**Problem description**
Begin with the line that contains "by 1920 pixels." and end with the line that contains "path slab'][i], 'leaf')", transcribing exactly each line in that stretch and no other.

··· Stored records

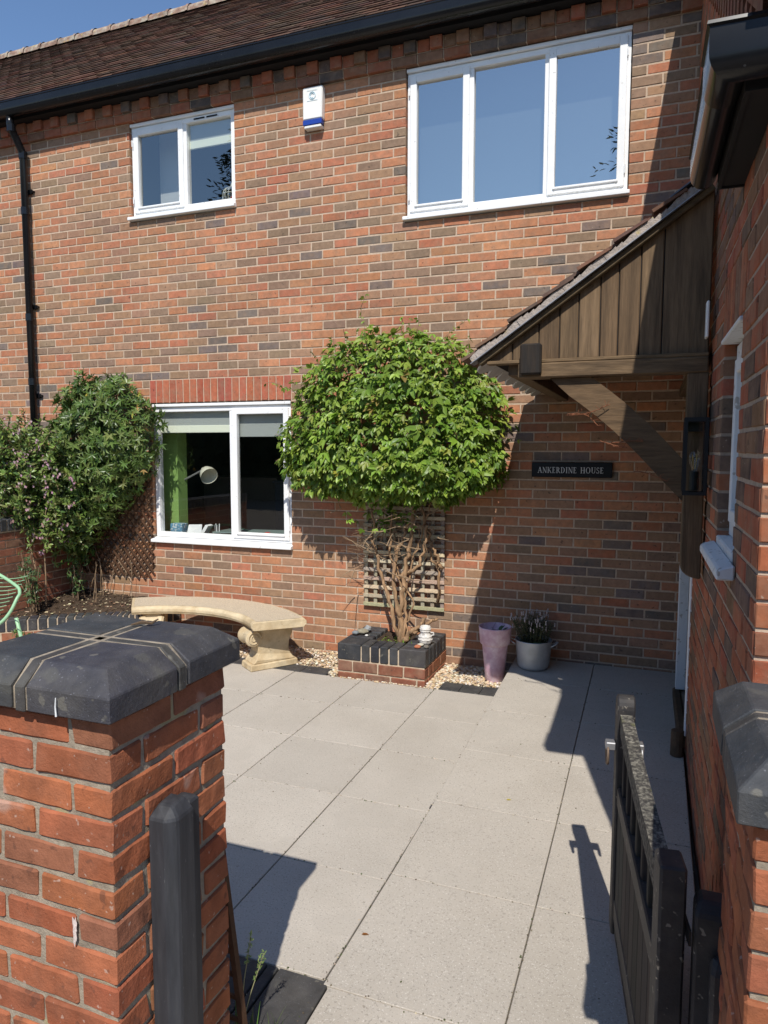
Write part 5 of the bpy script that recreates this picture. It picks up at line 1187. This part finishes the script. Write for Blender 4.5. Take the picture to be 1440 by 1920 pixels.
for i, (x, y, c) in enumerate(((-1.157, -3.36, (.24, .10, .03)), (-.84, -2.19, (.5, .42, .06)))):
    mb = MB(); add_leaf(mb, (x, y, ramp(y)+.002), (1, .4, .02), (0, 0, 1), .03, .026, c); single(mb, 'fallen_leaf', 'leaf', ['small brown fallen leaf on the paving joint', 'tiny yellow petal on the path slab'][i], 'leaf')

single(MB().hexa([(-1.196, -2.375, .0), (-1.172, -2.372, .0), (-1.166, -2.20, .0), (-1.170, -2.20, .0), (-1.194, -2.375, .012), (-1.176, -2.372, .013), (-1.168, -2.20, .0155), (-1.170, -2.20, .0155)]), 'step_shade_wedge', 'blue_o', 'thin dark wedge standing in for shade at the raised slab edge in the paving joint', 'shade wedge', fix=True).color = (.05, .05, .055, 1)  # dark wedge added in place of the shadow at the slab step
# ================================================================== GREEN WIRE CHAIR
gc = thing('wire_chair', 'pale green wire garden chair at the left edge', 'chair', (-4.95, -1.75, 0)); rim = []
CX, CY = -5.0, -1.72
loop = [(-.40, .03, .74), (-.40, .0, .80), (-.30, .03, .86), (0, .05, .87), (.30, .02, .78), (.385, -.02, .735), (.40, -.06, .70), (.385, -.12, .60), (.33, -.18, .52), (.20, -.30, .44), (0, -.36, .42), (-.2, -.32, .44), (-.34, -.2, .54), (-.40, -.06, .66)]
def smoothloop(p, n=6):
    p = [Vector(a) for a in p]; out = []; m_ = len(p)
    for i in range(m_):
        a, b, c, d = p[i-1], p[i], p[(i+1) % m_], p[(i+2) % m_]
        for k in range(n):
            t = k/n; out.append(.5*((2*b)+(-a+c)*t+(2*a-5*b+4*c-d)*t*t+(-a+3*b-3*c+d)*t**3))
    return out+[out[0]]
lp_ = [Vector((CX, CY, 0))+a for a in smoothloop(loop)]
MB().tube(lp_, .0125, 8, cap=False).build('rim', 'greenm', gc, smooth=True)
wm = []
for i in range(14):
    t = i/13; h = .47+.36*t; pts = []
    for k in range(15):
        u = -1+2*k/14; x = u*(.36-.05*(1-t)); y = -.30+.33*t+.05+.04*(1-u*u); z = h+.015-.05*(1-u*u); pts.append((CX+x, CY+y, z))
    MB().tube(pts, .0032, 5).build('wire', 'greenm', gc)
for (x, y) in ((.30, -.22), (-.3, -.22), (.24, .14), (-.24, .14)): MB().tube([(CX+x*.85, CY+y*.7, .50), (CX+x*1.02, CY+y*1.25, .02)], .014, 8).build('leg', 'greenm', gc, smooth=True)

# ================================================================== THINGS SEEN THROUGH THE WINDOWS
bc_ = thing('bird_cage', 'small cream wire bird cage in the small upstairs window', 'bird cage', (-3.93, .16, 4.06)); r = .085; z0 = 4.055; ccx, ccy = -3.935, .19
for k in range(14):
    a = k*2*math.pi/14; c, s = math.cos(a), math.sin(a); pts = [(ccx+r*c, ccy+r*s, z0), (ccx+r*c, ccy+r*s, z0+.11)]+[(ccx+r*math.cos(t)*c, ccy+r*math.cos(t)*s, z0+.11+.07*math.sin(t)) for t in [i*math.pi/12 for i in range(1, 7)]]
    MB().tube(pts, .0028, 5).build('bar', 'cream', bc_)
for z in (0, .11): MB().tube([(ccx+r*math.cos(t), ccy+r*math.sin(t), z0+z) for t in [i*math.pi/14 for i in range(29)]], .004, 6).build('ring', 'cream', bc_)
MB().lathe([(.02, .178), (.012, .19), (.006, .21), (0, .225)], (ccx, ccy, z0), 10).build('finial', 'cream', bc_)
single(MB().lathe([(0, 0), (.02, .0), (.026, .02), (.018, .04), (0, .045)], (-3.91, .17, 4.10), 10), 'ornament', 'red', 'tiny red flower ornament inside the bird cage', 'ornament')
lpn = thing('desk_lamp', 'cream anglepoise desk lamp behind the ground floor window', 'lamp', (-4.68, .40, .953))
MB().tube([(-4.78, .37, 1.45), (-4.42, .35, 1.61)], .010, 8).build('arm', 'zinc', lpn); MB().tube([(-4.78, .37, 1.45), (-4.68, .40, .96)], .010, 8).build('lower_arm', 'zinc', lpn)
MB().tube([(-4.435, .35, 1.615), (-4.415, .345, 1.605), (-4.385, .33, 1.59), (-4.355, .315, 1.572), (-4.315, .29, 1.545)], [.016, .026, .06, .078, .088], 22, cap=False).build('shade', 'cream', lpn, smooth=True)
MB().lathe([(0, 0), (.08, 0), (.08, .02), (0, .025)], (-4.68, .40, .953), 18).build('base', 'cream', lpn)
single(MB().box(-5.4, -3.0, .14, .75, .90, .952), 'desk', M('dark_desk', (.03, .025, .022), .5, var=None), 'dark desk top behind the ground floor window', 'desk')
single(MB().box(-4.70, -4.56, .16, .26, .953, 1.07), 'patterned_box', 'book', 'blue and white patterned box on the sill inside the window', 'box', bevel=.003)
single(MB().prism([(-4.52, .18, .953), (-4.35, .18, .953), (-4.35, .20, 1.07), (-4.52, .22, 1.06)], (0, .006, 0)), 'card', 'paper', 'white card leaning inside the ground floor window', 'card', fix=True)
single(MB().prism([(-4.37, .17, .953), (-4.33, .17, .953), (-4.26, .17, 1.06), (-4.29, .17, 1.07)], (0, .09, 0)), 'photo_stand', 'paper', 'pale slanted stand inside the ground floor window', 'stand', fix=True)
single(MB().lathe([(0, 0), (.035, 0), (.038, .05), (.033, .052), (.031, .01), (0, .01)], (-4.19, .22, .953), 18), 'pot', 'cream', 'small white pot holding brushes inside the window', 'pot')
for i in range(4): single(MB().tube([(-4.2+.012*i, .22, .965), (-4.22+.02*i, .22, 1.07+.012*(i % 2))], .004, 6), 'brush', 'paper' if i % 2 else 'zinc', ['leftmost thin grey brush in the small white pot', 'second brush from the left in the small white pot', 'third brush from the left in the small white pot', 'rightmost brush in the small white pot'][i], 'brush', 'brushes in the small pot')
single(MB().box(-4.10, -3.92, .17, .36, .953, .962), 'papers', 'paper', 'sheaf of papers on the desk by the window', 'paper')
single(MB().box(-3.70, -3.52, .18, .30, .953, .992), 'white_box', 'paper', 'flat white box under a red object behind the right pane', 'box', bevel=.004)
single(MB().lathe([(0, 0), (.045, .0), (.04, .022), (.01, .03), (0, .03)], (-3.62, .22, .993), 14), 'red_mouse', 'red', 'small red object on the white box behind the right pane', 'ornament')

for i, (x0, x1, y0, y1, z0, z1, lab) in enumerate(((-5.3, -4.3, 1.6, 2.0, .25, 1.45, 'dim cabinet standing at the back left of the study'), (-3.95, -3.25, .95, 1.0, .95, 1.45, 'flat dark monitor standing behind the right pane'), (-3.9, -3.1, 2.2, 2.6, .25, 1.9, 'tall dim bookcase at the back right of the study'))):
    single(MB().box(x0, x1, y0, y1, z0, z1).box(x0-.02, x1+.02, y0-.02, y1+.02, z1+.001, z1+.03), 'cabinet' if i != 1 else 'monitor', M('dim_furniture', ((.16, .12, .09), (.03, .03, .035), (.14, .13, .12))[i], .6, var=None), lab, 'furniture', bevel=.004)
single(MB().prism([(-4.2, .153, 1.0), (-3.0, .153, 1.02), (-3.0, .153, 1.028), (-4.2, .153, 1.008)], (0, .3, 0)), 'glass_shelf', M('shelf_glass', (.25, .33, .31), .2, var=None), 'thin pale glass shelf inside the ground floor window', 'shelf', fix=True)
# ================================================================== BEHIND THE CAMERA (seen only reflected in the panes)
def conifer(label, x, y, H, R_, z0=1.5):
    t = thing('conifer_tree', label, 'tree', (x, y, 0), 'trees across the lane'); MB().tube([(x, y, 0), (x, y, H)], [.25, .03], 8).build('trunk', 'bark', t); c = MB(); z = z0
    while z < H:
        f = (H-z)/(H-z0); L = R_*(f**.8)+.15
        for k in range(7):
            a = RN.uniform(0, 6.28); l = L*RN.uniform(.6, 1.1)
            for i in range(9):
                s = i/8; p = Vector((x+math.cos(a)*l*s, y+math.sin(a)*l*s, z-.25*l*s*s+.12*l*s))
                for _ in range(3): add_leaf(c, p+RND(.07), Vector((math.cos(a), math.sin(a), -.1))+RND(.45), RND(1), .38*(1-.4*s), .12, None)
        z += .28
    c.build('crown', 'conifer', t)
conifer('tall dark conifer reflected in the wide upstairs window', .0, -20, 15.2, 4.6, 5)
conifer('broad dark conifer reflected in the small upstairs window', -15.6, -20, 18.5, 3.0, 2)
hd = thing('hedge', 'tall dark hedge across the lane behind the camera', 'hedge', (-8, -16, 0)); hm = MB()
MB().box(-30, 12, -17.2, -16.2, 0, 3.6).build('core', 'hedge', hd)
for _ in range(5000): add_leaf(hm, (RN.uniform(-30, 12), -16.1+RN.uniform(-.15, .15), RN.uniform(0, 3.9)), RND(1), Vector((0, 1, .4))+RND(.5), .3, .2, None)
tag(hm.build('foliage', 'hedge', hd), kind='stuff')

······
··· Stored records

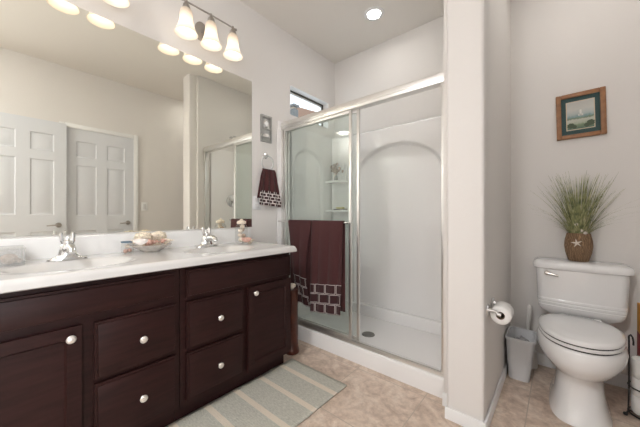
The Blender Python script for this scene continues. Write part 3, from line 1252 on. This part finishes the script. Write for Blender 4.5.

······
··· Stored records

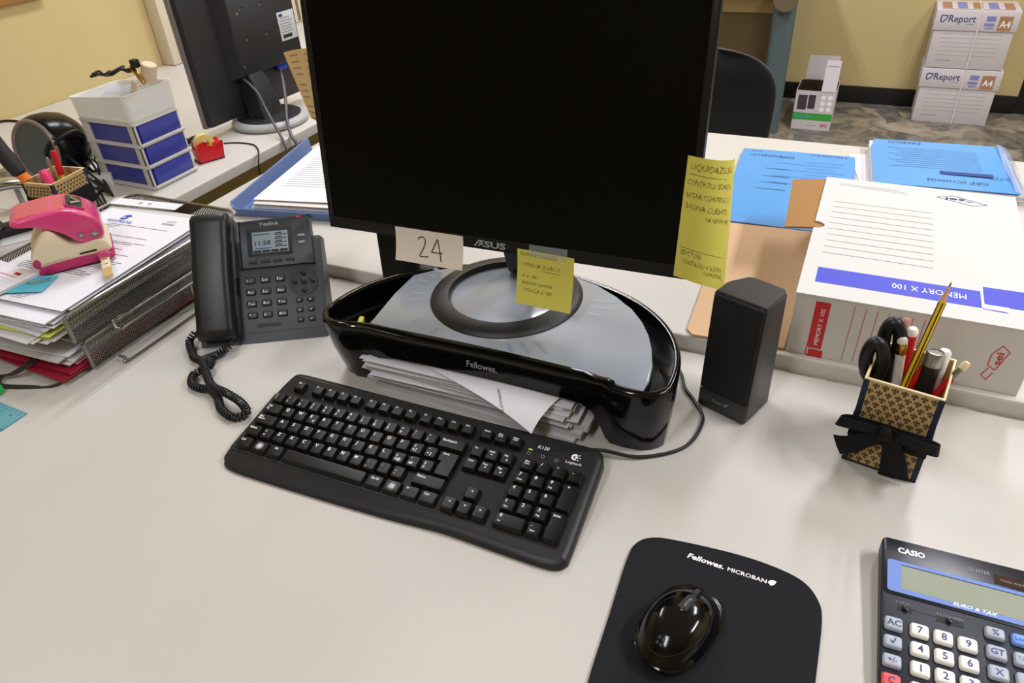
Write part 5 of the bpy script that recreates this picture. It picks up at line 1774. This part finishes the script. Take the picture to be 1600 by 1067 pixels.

······

**Written response**
Write part 5 of the bpy script that recreates this picture. It picks up at line 1187. This part finishes the script. Write for Blender 4.5. Take the picture to be 1440 by 1920 pixels.
for i, (x, y, c) in enumerate(((-1.157, -3.36, (.24, .10, .03)), (-.84, -2.19, (.5, .42, .06)))):
    mb = MB(); add_leaf(mb, (x, y, ramp(y)+.002), (1, .4, .02), (0, 0, 1), .03, .026, c); single(mb, 'fallen_leaf', 'leaf', ['small brown fallen leaf on the paving joint', 'tiny yellow petal on the path slab'][i], 'leaf')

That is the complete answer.